Sing a Song of Six Pence-Lynda

Posted by on Apr 14, 2014 in Uncategorized | Comments Off on Sing a Song of Six Pence-Lynda

untitledI have started a new series inspired by  English nursery rhymes.  Even though these poems are used as childrens’ verses, when written they often had much darker meanings.  Also with these paintings will be a write up of what each one might mean.  Since most were written centuries ago the meanings are not always certain or even clear.

The first of this series is “Sing a Song of Sixpence”.

Sing a song of sixpence, a pocketful of rye

Four and twenty blackbirds, baked in a pie!

When the pie was opened, the birds began to sing

“Wasn’t that a dainty dish to set before the king?”

The king was in his counting-house, counting out his money.

The queen was in the parlor, eating bread and honey.

The maid was in the garden, hanging out the clothes.

Down came a blackbird, and pecked off her nose.

Henry VIII wanted to divorce Katherine of Aragon because she did not give him a male heir.  The Catholic church refused to allow the divorce, so Henry started the Anglican Church or Church of England, which he would be head and which would allow the divorce.  An added benefit, besides getting to marry Anne Boylen (the Maid), he also got all the lands of the Catholic church which gave him much more money to count in his counting-house.  It also told of the queen who sat around eating bread and honey, while the poor worked.

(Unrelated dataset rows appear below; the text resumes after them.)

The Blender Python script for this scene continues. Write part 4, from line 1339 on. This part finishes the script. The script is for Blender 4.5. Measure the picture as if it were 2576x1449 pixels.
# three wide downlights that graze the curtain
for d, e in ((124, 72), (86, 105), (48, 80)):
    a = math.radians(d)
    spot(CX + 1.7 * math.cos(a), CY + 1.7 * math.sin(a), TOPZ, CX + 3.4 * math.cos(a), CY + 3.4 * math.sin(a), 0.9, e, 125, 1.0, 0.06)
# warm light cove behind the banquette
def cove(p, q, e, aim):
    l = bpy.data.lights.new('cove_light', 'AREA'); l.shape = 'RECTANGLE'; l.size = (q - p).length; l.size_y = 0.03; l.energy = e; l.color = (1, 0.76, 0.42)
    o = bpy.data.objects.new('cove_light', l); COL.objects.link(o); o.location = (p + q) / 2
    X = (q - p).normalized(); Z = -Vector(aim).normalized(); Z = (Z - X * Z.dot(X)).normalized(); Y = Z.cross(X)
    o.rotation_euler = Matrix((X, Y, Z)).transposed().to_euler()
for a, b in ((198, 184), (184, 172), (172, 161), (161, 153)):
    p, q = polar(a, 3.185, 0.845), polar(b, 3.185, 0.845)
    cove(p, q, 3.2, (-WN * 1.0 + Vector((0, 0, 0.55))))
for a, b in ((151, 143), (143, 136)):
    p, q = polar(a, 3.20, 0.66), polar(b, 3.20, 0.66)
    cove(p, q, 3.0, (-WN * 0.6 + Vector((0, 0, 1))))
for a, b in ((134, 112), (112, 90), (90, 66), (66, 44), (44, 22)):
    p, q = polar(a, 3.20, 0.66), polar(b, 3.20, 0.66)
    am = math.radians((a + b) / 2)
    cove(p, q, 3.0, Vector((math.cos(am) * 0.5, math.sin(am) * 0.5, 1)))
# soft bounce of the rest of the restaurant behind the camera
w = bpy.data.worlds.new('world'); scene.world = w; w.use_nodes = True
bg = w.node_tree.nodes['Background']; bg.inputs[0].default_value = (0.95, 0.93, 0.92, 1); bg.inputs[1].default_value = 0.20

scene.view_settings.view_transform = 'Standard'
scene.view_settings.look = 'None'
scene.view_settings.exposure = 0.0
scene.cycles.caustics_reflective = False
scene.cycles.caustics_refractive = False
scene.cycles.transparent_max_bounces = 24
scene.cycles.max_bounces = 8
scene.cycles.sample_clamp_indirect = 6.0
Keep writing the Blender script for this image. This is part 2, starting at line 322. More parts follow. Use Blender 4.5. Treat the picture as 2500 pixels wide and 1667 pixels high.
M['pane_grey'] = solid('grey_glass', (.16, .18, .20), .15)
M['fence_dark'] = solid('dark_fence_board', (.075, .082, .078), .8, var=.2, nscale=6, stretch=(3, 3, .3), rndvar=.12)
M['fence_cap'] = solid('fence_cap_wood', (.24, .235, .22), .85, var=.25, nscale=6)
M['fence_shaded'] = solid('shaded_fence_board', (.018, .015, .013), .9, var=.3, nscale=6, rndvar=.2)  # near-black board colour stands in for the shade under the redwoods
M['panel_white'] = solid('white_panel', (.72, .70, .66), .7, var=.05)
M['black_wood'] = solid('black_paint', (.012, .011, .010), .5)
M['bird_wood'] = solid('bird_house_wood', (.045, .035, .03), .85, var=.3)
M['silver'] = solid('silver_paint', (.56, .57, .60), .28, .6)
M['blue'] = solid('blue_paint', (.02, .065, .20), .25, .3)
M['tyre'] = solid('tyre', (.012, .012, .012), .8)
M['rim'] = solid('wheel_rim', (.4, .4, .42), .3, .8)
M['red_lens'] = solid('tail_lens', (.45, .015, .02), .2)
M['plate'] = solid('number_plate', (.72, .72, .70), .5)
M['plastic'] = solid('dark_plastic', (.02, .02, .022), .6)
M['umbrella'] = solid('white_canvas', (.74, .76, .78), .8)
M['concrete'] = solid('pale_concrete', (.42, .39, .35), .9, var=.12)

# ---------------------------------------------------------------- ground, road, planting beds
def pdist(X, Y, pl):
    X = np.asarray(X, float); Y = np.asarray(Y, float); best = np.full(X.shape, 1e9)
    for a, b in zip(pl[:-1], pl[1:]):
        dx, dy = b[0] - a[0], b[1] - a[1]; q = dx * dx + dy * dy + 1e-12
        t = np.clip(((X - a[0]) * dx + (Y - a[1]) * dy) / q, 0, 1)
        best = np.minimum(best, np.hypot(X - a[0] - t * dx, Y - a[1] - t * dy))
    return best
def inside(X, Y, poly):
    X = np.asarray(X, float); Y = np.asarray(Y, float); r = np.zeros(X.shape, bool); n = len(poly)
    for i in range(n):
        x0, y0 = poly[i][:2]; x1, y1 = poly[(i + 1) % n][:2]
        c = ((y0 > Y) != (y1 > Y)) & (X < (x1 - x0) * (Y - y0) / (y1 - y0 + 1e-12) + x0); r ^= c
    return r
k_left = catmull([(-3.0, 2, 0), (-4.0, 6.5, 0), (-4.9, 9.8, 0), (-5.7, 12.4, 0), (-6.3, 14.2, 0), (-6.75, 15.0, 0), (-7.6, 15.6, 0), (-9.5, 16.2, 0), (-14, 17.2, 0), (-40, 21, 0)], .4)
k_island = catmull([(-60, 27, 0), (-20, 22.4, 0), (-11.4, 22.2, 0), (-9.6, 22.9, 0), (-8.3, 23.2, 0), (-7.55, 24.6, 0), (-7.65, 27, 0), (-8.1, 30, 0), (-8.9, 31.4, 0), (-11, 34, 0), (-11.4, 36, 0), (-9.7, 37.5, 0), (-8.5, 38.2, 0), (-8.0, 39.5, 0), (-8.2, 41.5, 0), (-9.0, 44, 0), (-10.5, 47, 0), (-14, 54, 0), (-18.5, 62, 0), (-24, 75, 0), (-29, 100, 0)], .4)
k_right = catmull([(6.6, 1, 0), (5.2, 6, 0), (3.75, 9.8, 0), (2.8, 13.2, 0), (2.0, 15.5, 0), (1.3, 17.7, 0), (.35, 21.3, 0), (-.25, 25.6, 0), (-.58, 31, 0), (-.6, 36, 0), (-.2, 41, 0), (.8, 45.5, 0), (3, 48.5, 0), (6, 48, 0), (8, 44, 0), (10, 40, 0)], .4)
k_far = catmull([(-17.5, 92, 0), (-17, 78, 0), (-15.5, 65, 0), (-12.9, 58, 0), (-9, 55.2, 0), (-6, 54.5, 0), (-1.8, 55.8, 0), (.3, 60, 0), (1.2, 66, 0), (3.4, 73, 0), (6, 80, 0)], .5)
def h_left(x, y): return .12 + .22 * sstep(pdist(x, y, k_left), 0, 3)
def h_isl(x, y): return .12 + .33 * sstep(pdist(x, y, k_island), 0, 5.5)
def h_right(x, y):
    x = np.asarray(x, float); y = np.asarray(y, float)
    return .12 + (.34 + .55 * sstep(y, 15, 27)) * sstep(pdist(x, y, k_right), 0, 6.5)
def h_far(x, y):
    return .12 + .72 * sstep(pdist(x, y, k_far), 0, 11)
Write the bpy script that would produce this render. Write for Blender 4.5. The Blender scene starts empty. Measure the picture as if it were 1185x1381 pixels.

In an Italian cookbook of 1549 there is a recipe “to make pies so that birds may be alive in them and fly out when it is cut open.”  Some say these blackbirds were the old priests who taunted the king.  Another version tells of a former Catholic official sending a pie filled with deeds for manors which had been owned by prominent Catholics.  Additionally kings used to give the court clown sixpence to sing a song or tell a tale.  Nothing is as simple as it seems.